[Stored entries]
· · · · · · ·

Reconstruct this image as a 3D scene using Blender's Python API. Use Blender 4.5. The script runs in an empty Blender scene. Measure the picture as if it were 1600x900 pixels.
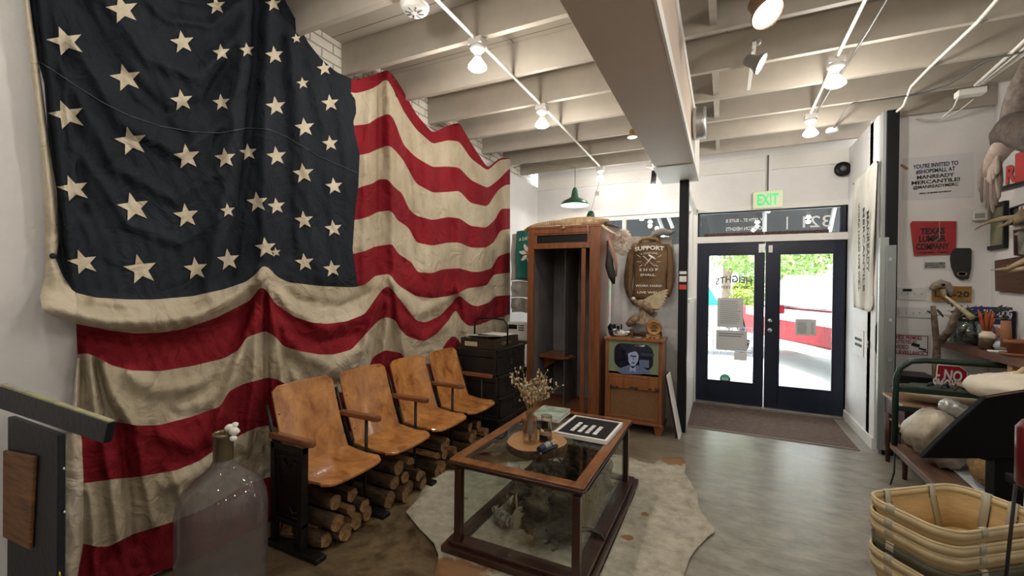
import bpy, bmesh, math, random
import numpy as np
from mathutils import Vector, Matrix
random.seed(7)
S = bpy.context.scene
C = S.collection
PI = math.pi

# ------------------------------------------------------------------ camera
EYE = 1.52
FPX = 677.0
_Y = Vector((330, 0, 677.0)).normalized()
_X = Vector((1390, 20, -677.0)); _X = (_X - _X.dot(_Y) * _Y).normalized()
_Z = _X.cross(_Y)
if _Z.y > 0: _Z = -_Z
# rows = world axes written in camera space (x right, y down, z forward)
cam = bpy.data.cameras.new('camera'); camo = bpy.data.objects.new('camera', cam); C.objects.link(camo)
cam.sensor_width = 36; cam.lens = 36 * FPX / 1600.0
cam.clip_start = 0.02; cam.clip_end = 200
right = Vector((_X.x, _Y.x, _Z.x)); down = Vector((_X.y, _Y.y, _Z.y)); fwd = Vector((_X.z, _Y.z, _Z.z))
R3 = Matrix((right, -down, -fwd)).transposed()
camo.matrix_world = Matrix.Translation((0, 0, EYE)) @ R3.to_4x4()
S.camera = camo

# ------------------------------------------------------------------ world, sun, exposure
SKY = 6.5; SUN = 9.0; LAMP = 19.0
w = bpy.data.worlds.new('world'); S.world = w; w.use_nodes = True
bg = w.node_tree.nodes['Background']
bg.inputs[0].default_value = (0.93, 0.96, 1.0, 1); bg.inputs[1].default_value = SKY
sl = bpy.data.lights.new('sun', 'SUN'); sl.energy = SUN; sl.angle = 0.02; sl.color = (1, 0.97, 0.9)
so = bpy.data.objects.new('sun', sl); C.objects.link(so)
so.rotation_euler = Vector((0.25, 0.3, -1)).to_track_quat('-Z', 'Y').to_euler()
so.location = (0, 4, 8)
S.view_settings.view_transform = 'Standard'
try: S.view_settings.look = 'None'
except Exception: pass
S.view_settings.exposure = 0.0
S.view_settings.gamma = 1.0
S.view_settings.use_curve_mapping = False

# ------------------------------------------------------------------ measuring helpers (image plane -> places in the room)
def ray(u, v):
    c = Vector((u - 800, v - 450, FPX))
    return Vector((_X.dot(c), _Y.dot(c), _Z.dot(c)))
def onz(u, v, z=0.0):
    d = ray(u, v); t = (z - EYE) / d.z; return Vector((d.x * t, d.y * t, z))
def ony(u, v, y):
    d = ray(u, v); t = y / d.y; return Vector((d.x * t, y, d.z * t + EYE))
def onx(u, v, x):
    d = ray(u, v); t = x / d.x; return Vector((x, d.y * t, d.z * t + EYE))

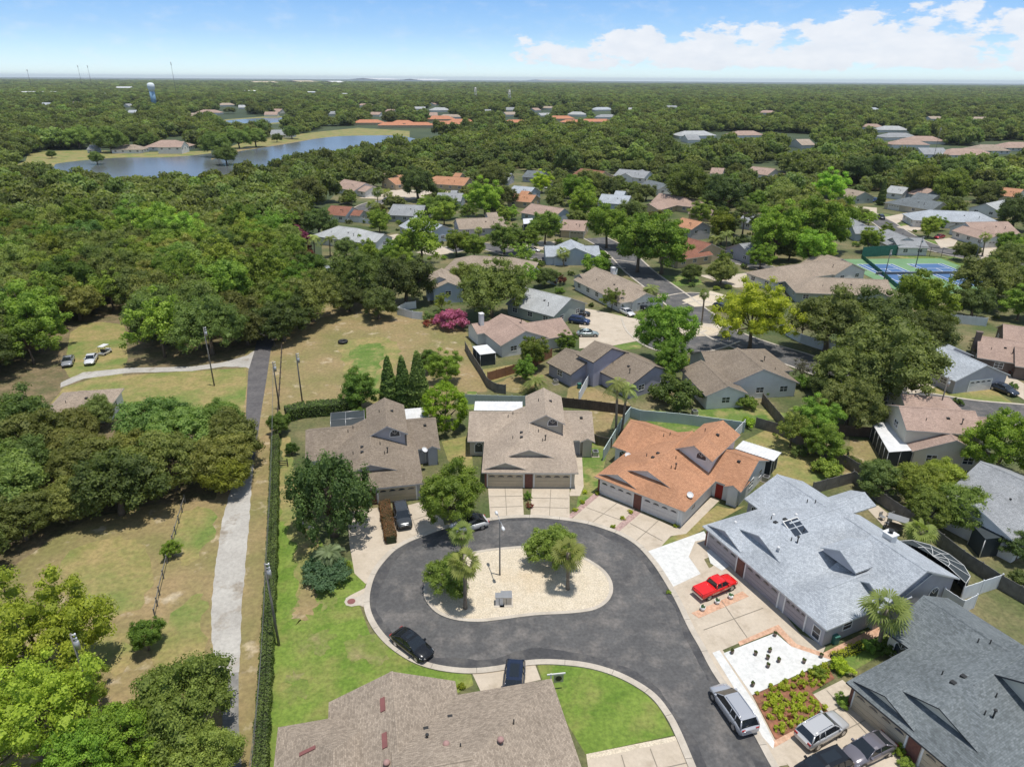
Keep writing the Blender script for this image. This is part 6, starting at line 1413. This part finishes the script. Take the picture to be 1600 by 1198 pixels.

· · · · · · ·

### PROBLEM TO WORK ON
Set the lines above down again, word for word, from the first through the one containing "PI = math.pi"; pictures excluded.

### EXERCISE RESPONSE
Reconstruct this image as a 3D scene using Blender's Python API. Use Blender 4.5. The script runs in an empty Blender scene. Measure the picture as if it were 1600x900 pixels.
import bpy, bmesh, math, random
import numpy as np
from mathutils import Vector, Matrix
random.seed(7)
S = bpy.context.scene
C = S.collection
PI = math.pi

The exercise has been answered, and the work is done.